• Given instruction: Print all the data, keeping every line exactly as it is.

.....

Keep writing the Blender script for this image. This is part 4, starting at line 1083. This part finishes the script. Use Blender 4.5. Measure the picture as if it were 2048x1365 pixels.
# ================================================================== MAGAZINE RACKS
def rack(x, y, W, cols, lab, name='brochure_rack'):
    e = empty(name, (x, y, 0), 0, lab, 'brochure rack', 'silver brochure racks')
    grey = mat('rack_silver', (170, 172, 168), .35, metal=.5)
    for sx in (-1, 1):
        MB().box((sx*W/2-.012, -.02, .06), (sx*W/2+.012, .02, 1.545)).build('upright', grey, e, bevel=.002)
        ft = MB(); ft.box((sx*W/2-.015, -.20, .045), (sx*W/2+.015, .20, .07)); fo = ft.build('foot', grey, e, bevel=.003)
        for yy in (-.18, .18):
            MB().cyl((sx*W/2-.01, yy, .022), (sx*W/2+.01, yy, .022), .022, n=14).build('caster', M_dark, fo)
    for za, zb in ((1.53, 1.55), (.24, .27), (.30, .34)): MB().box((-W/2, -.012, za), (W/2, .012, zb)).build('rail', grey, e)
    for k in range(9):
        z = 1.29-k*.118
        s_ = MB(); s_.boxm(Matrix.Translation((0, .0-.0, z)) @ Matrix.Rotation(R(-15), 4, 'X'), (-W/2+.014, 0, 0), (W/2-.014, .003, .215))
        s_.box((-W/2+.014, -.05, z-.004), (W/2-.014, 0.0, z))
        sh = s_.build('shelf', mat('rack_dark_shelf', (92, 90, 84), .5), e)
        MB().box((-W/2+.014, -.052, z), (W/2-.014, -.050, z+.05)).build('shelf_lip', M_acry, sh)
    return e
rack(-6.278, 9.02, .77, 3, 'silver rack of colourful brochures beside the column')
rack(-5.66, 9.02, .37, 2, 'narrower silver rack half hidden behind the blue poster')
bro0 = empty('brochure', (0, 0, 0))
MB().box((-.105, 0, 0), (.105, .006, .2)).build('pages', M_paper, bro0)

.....

• Output of the task:
Keep writing the Blender script for this image. This is part 4, starting at line 1083. This part finishes the script. Use Blender 4.5. Measure the picture as if it were 2048x1365 pixels.
# ================================================================== MAGAZINE RACKS
def rack(x, y, W, cols, lab, name='brochure_rack'):
    e = empty(name, (x, y, 0), 0, lab, 'brochure rack', 'silver brochure racks')
    grey = mat('rack_silver', (170, 172, 168), .35, metal=.5)
    for sx in (-1, 1):
        MB().box((sx*W/2-.012, -.02, .06), (sx*W/2+.012, .02, 1.545)).build('upright', grey, e, bevel=.002)
        ft = MB(); ft.box((sx*W/2-.015, -.20, .045), (sx*W/2+.015, .20, .07)); fo = ft.build('foot', grey, e, bevel=.003)
        for yy in (-.18, .18):
            MB().cyl((sx*W/2-.01, yy, .022), (sx*W/2+.01, yy, .022), .022, n=14).build('caster', M_dark, fo)
    for za, zb in ((1.53, 1.55), (.24, .27), (.30, .34)): MB().box((-W/2, -.012, za), (W/2, .012, zb)).build('rail', grey, e)
    for k in range(9):
        z = 1.29-k*.118
        s_ = MB(); s_.boxm(Matrix.Translation((0, .0-.0, z)) @ Matrix.Rotation(R(-15), 4, 'X'), (-W/2+.014, 0, 0), (W/2-.014, .003, .215))
        s_.box((-W/2+.014, -.05, z-.004), (W/2-.014, 0.0, z))
        sh = s_.build('shelf', mat('rack_dark_shelf', (92, 90, 84), .5), e)
        MB().box((-W/2+.014, -.052, z), (W/2-.014, -.050, z+.05)).build('shelf_lip', M_acry, sh)
    return e
rack(-6.278, 9.02, .77, 3, 'silver rack of colourful brochures beside the column')
rack(-5.66, 9.02, .37, 2, 'narrower silver rack half hidden behind the blue poster')
bro0 = empty('brochure', (0, 0, 0))
MB().box((-.105, 0, 0), (.105, .006, .2)).build('pages', M_paper, bro0)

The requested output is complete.